— Begin —

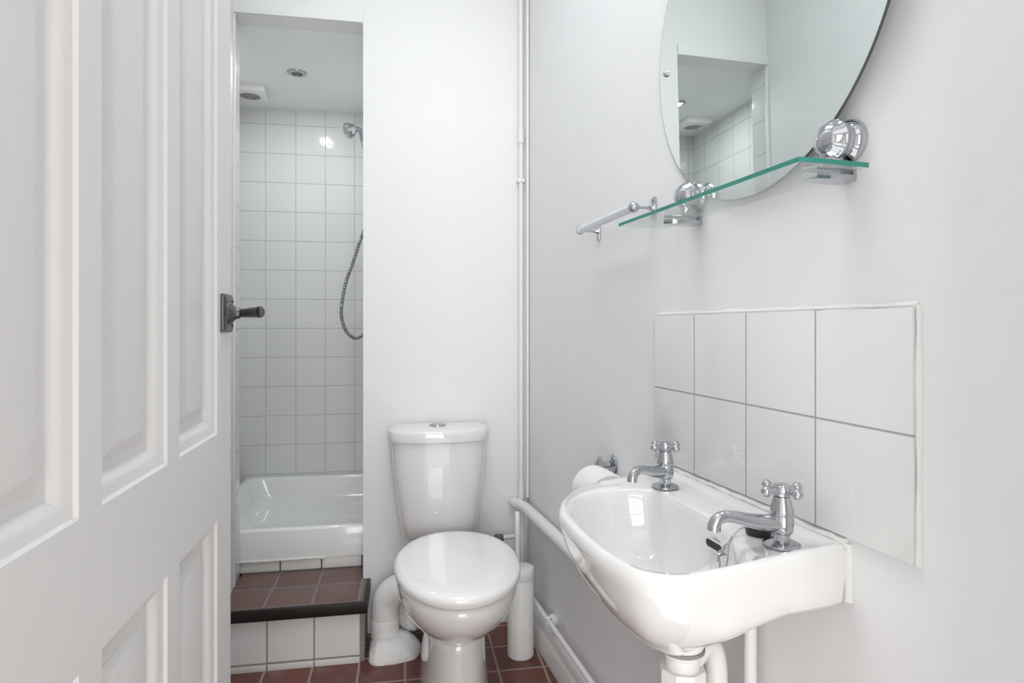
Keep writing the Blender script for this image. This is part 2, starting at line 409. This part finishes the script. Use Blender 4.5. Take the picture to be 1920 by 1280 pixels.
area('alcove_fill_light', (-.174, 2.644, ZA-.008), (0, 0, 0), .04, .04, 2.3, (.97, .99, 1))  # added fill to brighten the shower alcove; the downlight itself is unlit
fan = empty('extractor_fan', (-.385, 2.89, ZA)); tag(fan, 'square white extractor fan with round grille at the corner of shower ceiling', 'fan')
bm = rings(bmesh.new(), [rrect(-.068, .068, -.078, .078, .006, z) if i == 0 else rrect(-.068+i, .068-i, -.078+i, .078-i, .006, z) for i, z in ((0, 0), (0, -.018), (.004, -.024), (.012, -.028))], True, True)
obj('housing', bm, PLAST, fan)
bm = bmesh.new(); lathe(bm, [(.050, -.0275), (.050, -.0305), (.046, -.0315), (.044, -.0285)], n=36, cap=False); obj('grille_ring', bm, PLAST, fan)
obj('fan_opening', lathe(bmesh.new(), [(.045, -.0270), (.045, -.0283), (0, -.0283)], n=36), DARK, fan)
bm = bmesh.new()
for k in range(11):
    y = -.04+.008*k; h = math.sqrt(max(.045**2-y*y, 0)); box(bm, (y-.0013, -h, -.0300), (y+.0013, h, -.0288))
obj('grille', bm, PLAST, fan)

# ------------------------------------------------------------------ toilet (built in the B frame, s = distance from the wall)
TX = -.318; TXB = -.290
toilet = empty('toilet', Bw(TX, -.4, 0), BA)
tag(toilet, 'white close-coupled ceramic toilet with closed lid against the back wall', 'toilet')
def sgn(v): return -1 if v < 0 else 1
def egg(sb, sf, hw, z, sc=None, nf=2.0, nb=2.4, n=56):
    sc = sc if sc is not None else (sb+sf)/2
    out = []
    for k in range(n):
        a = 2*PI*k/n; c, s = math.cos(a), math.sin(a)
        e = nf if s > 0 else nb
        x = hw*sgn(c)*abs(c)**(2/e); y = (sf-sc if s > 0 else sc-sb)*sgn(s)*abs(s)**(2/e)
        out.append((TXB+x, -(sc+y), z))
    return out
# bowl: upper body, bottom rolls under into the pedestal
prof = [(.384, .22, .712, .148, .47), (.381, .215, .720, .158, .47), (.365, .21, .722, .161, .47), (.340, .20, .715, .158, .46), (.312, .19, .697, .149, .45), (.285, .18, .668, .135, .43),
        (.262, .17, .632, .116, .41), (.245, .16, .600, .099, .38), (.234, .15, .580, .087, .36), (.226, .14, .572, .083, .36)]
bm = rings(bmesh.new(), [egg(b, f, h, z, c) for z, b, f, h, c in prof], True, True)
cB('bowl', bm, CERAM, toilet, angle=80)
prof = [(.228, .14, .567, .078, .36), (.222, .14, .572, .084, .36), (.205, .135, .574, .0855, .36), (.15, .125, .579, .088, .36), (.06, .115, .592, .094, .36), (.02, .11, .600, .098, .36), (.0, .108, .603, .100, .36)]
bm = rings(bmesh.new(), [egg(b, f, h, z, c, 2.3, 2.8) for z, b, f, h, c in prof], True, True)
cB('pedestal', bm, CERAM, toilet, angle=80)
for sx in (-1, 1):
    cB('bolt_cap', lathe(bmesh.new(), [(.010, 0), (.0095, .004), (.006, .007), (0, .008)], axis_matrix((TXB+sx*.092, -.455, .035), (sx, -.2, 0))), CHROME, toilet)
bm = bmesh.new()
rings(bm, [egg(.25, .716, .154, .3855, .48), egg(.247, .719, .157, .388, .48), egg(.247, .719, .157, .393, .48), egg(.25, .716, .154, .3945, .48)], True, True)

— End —

** Work required **
Except for the pictures, print the data above exactly.

** Answer for this exercise **
Keep writing the Blender script for this image. This is part 2, starting at line 409. This part finishes the script. Use Blender 4.5. Take the picture to be 1920 by 1280 pixels.
area('alcove_fill_light', (-.174, 2.644, ZA-.008), (0, 0, 0), .04, .04, 2.3, (.97, .99, 1))  # added fill to brighten the shower alcove; the downlight itself is unlit
fan = empty('extractor_fan', (-.385, 2.89, ZA)); tag(fan, 'square white extractor fan with round grille at the corner of shower ceiling', 'fan')
bm = rings(bmesh.new(), [rrect(-.068, .068, -.078, .078, .006, z) if i == 0 else rrect(-.068+i, .068-i, -.078+i, .078-i, .006, z) for i, z in ((0, 0), (0, -.018), (.004, -.024), (.012, -.028))], True, True)
obj('housing', bm, PLAST, fan)
bm = bmesh.new(); lathe(bm, [(.050, -.0275), (.050, -.0305), (.046, -.0315), (.044, -.0285)], n=36, cap=False); obj('grille_ring', bm, PLAST, fan)
obj('fan_opening', lathe(bmesh.new(), [(.045, -.0270), (.045, -.0283), (0, -.0283)], n=36), DARK, fan)
bm = bmesh.new()
for k in range(11):
    y = -.04+.008*k; h = math.sqrt(max(.045**2-y*y, 0)); box(bm, (y-.0013, -h, -.0300), (y+.0013, h, -.0288))
obj('grille', bm, PLAST, fan)

# ------------------------------------------------------------------ toilet (built in the B frame, s = distance from the wall)
TX = -.318; TXB = -.290
toilet = empty('toilet', Bw(TX, -.4, 0), BA)
tag(toilet, 'white close-coupled ceramic toilet with closed lid against the back wall', 'toilet')
def sgn(v): return -1 if v < 0 else 1
def egg(sb, sf, hw, z, sc=None, nf=2.0, nb=2.4, n=56):
    sc = sc if sc is not None else (sb+sf)/2
    out = []
    for k in range(n):
        a = 2*PI*k/n; c, s = math.cos(a), math.sin(a)
        e = nf if s > 0 else nb
        x = hw*sgn(c)*abs(c)**(2/e); y = (sf-sc if s > 0 else sc-sb)*sgn(s)*abs(s)**(2/e)
        out.append((TXB+x, -(sc+y), z))
    return out
# bowl: upper body, bottom rolls under into the pedestal
prof = [(.384, .22, .712, .148, .47), (.381, .215, .720, .158, .47), (.365, .21, .722, .161, .47), (.340, .20, .715, .158, .46), (.312, .19, .697, .149, .45), (.285, .18, .668, .135, .43),
        (.262, .17, .632, .116, .41), (.245, .16, .600, .099, .38), (.234, .15, .580, .087, .36), (.226, .14, .572, .083, .36)]
bm = rings(bmesh.new(), [egg(b, f, h, z, c) for z, b, f, h, c in prof], True, True)
cB('bowl', bm, CERAM, toilet, angle=80)
prof = [(.228, .14, .567, .078, .36), (.222, .14, .572, .084, .36), (.205, .135, .574, .0855, .36), (.15, .125, .579, .088, .36), (.06, .115, .592, .094, .36), (.02, .11, .600, .098, .36), (.0, .108, .603, .100, .36)]
bm = rings(bmesh.new(), [egg(b, f, h, z, c, 2.3, 2.8) for z, b, f, h, c in prof], True, True)
cB('pedestal', bm, CERAM, toilet, angle=80)
for sx in (-1, 1):
    cB('bolt_cap', lathe(bmesh.new(), [(.010, 0), (.0095, .004), (.006, .007), (0, .008)], axis_matrix((TXB+sx*.092, -.455, .035), (sx, -.2, 0))), CHROME, toilet)
bm = bmesh.new()
rings(bm, [egg(.25, .716, .154, .3855, .48), egg(.247, .719, .157, .388, .48), egg(.247, .719, .157, .393, .48), egg(.25, .716, .154, .3945, .48)], True, True)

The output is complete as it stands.